Dari pengalaman menerima keluhan para korban, kekerasan pada pacaran banyak menimpa remaja, mulai SMP sampai mahasiswa, cewek maupun cowok. Pada remaja SMP-SMA, bentuk kekerasan lebih ke verbal dengan korban sebagian besar cowok, sementara para mahasiswi mendapat kekerasan fisik hingga seksual.

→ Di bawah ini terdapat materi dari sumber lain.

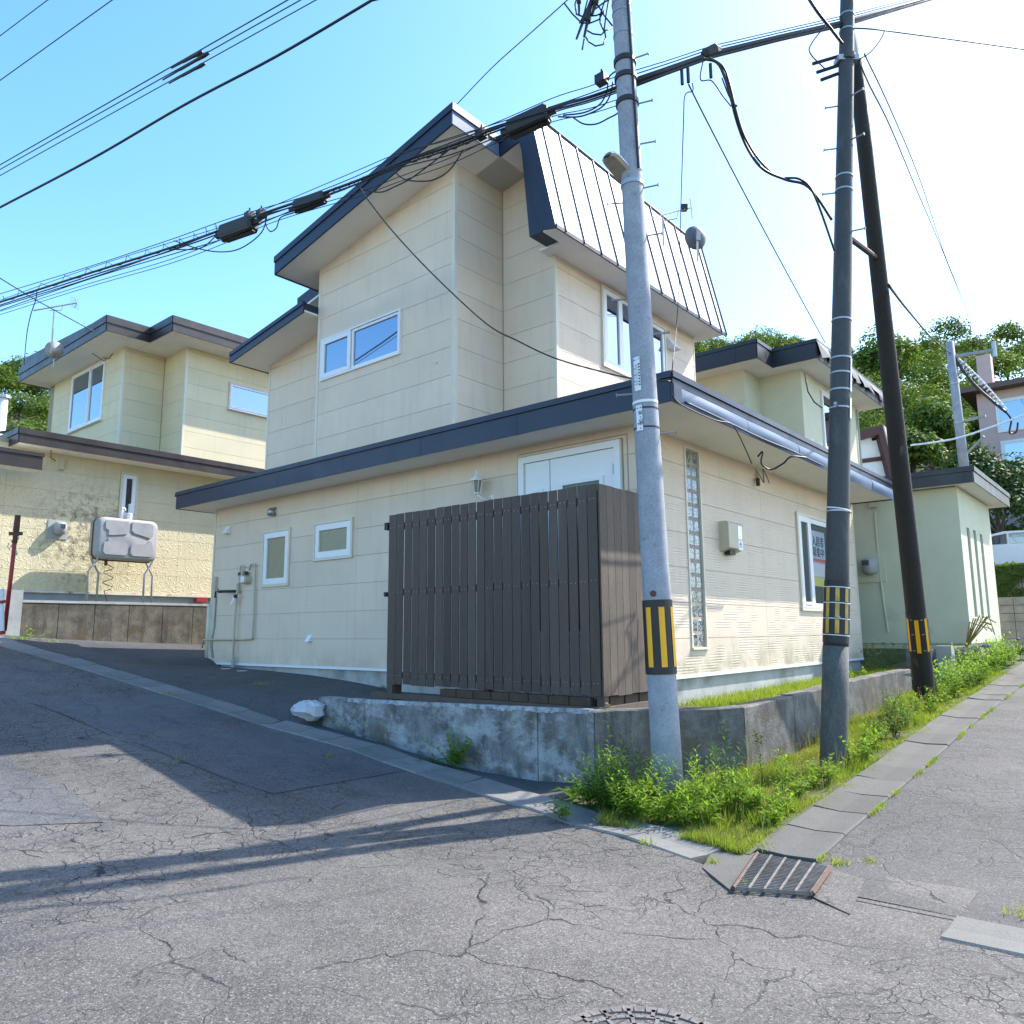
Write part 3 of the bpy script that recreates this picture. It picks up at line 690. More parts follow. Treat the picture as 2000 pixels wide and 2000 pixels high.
P('corner_trim', B(XU1-.022, XU1+.05, YUE-.05, YUE+.015, 4.5, zbay(YUE)), m_trim, hs)
PU1b = Pl('y', YU1); siding(up, PU1b, XU1+.03, XU2-.01, 4.5, zbay(YU1), refU+.0, m_side)
m1 = P('wall', MB().prism([(XU2+.001, YU2+.001, 4.6), (XU2+.001, 13.0, 4.6), (XU2+.001, 13.0, zbay(13)), (XU2+.001, YU2+.001, zbay(YU2)+.03)], (13.97-XU2, 0, 0)), m_sideback, hs)
refM = float(onX(1087.5, 735.6, XU2)[2])
siding(m1, Pl('x', XU2), YU2+.03, YU1-.002, 4.6, 9.3, refM, m_side, [], [], (zbay(0), st))
PU2 = Pl('y', YU2)
wM1 = (10.63, 11.75, 6.06, 7.42); wM2 = (11.98, 12.72, 6.06, 7.30)
siding(m1, PU2, XU2+.03, 13.95, 4.6, 7.62, refM, m_sideB, [11.85], [(a-.03, b+.03, c-.03, d_+.03) for a, b, c, d_ in (wM1, wM2)])
P('corner_trim', B(XU2-.02, XU2+.04, YU2-.02, YU2+.03, 4.6, 7.66), m_trim, hs)
P('corner_trim', B(13.95, 13.99, YU2-.02, YU2+.03, 4.6, 7.64), m_trim, hs)
P('inner_corner_bead', B(XU2-.022, XU2-.0145, YU1-.03, YU1-.016, 4.6, zbay(YU1)), m_sideback, hs)
z3t = lambda y: 7.285-.165*(y-13.8)
w3 = P('wall', MB().prism([(XU3+.001, YUE-.4, 4.5), (XU3+.001, 13.80, 4.5), (XU3+.001, 13.80, z3t(13.80)), (XU3+.001, YUE-.4, z3t(YUE-.4))], (2, 0, 0)), m_sideback, hs)
siding(w3, Pl('x', XU3), YUE-.01, 13.78, 4.5, 8, refU+.12, m_side, [], [], (z3t(0), -.165))
P('corner_trim', B(XU3-.02, XU3+.04, 13.765, 13.82, 4.5, z3t(13.8)), m_trim, hs)
# bay roof (rake faces the road, sloping down to the left)
zt = lambda y: 9.43+st*1.02*(y-7.55)
xr = 7.53; yL = 12.12; yR = 7.5; TH = .335
br = P('roof', MB().prism([(xr+.03, yR, zt(yR)-.02), (xr+.03, yL, zt(yL)-.02), (xr+.03, yL, zt(yL)-TH+.06), (xr+.03, yR, zt(yR)-TH+.06)], (1.95, 0, 0)), m_navy, hs)
P('soffit', MB().prism([(xr+.03, yR, zt(yR)-TH+.06), (xr+.03, yL, zt(yL)-TH+.06), (xr+.03, yL, zt(yL)-TH+.02), (xr+.03, yR, zt(yR)-TH+.02)], (1.95, 0, 0)), m_soffit, br)
def rake(parent, x, y0, y1, zf, h, mat, cap=.11):
    n = max(1, round(abs(y1-y0)/1.82))
    for i in range(n):
        a, b = y0+(y1-y0)*i/n+.002, y0+(y1-y0)*(i+1)/n-.002
        MB().prism([(x, a, zf(a)-h), (x, b, zf(b)-h), (x, b, zf(b)-cap), (x, a, zf(a)-cap)], (.03, 0, 0)).build('fascia_panel', mat, parent)
    MB().prism([(x-.022, y0, zf(y0)-cap), (x-.022, y1, zf(y1)-cap), (x-.022, y1, zf(y1)+.004), (x-.022, y0, zf(y0)+.004)], (.07, 0, 0)).build('eave_cap', mat, parent)
rake(br, xr, yR, yL, zt, TH, m_navy)
fascia_run(br, (xr-.005, yR), (XU2-.74, yR), zt(yR)-TH, zt(yR), (0, -1), m_bluem, step=.95, cap=.12, capmat=m_navy)
P('eave_end', MB().box(xr+.03, 9.3, yL, yL+.03, zt(yL)-TH, zt(yL)), m_navy, br)
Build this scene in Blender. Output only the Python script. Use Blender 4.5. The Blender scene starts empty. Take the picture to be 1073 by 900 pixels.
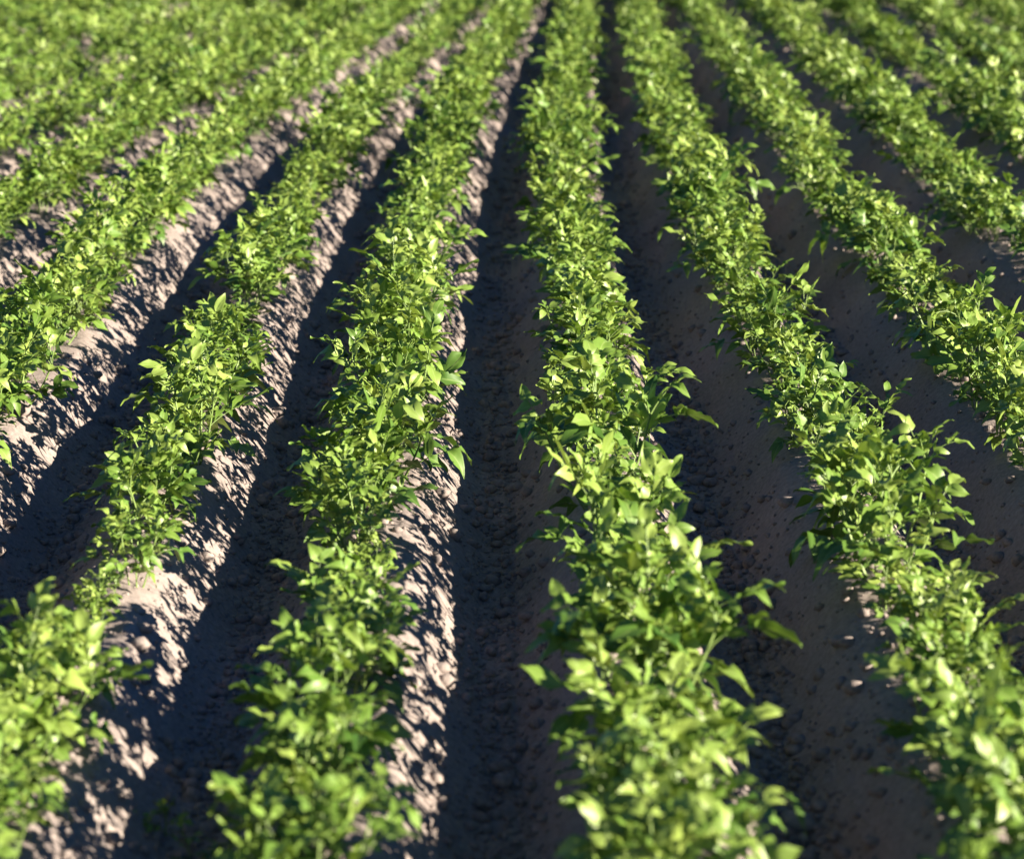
import bpy, math, random
import numpy as np
from mathutils import Vector, Matrix

random.seed(7)
rng = np.random.default_rng(11)
S = 0.75           # row spacing
RH = 0.25          # ridge height
scene = bpy.context.scene

# ------------------------------------------------------------------ noise
_T = {}
def vnoise(x, y, seed):
    if seed not in _T:
        _T[seed] = np.random.default_rng(seed).random((256, 256))
    t = _T[seed]
    xi = np.floor(x).astype(np.int64); yi = np.floor(y).astype(np.int64)
    fx = x - xi; fy = y - yi
    fx = fx*fx*(3-2*fx); fy = fy*fy*(3-2*fy)
    a = t[xi & 255, yi & 255]; b = t[(xi+1) & 255, yi & 255]
    c = t[xi & 255, (yi+1) & 255]; d = t[(xi+1) & 255, (yi+1) & 255]
    return (a*(1-fx)+b*fx)*(1-fy)+(c*(1-fx)+d*fx)*fy*1.0 - 0.5

def sstep(a, b, x):
    t = np.clip((x-a)/(b-a), 0, 1)
    return t*t*(3-2*t)

def bend(u, d):
    """gentle curve of the rows to the right in the distance"""
    q = np.clip((d-12.5)/9.0, 0, None)
    a = 0.50*np.where(q < 1, q**1.6, 1+1.6*(q-1))
    a = np.minimum(a, 3.0)
    f = np.clip(0.55-0.2*u, 0.2, 1.3)
    return a*f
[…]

”Pada mahasiswa, sebagian besar yang datang cewek. Ada kasus mereka mengalami kekerasan dalam pacaran karena sudah pernah berhubungan seksual dengan pacar. Oleh karena pernah beberapa kali berhubungan seks, si cewek merasa dirinya tak berharga sehingga ia pasrah diperlakukan apa pun karena ingin dinikahi pacar,” urai Nanda soal kasus kekerasan pada mahasiswa.
Nanda menyarankan, para korban bisa datang ke komunitas tempat curhat atau lembaga seperti PIK-KRR bagi yang membutuhkan bantuan psikologi dan fisik (jika mengalami luka fisik). ”PIK-KRR ada di setiap puskesmas atau kampus dan layanannya gratis,” katanya.